The water will steadily drain into a new main that is being installed along Cramer Street from Albert Park to the Brierly Basin raw water storage, leaving the tanks empty, ready to catch the next rain event.

Nearly 90 per cent of Warrnambool’s drinking water is currently pumped more than 90 kilometres from the Otway Ranges to Brierly Basin where it is stored before treatment.

Ms Bowe said Wannon Water is working hard to reduce reliance on the Otway supply by increasing roof water harvesting in the growing city.

City Memorial Bowling Club mooted the idea for the project after installing a 4000 square metre canopy over two of its greens in 2019.
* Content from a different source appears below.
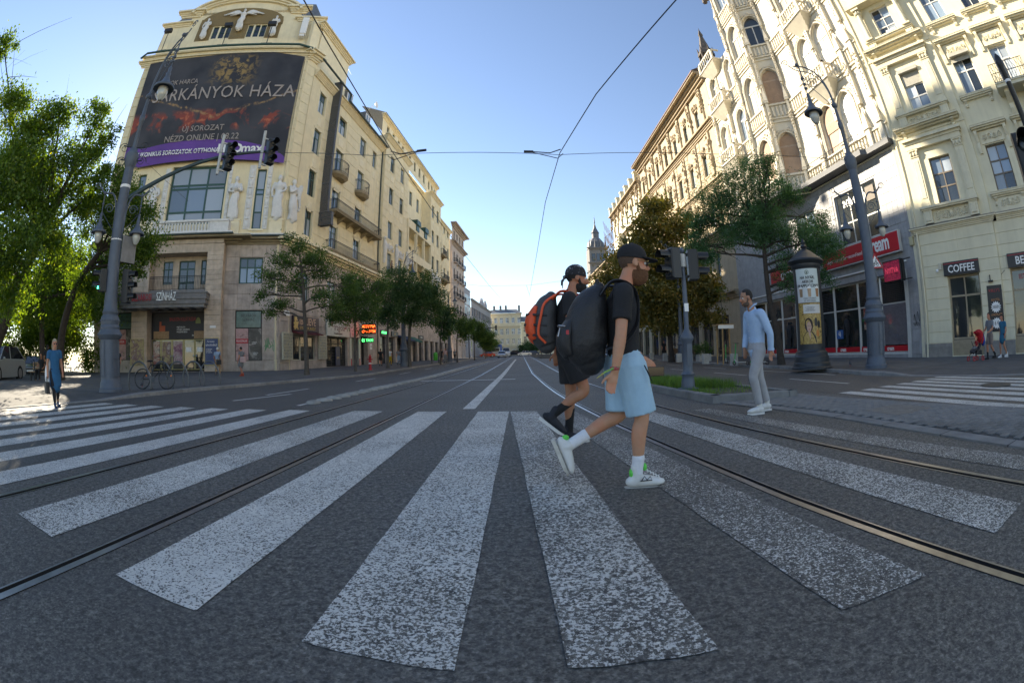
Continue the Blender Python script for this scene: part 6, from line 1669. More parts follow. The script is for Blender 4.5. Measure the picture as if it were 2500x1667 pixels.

Club chairman Ray Cooknell said the club’s location uphill of Brierly Basin made it suitable for gravity-feeding rainwater to the storage and contributing to the city’s supply.

Once the roof water harvesting project is completed, it will capture as much as 15 million litres of water each year which is enough to supply an average of 100 homes.

Stage one will involve the installation of the 1,282-metre long main with local company Cri-Tech awarded the contract.

Where possible, they will use trenchless technology to minimise disturbance to existing surfaces and driveways during the work which is expected to take around 14 weeks to complete.

The $700,000 project is being funded equally by the State Government and Wannon Water.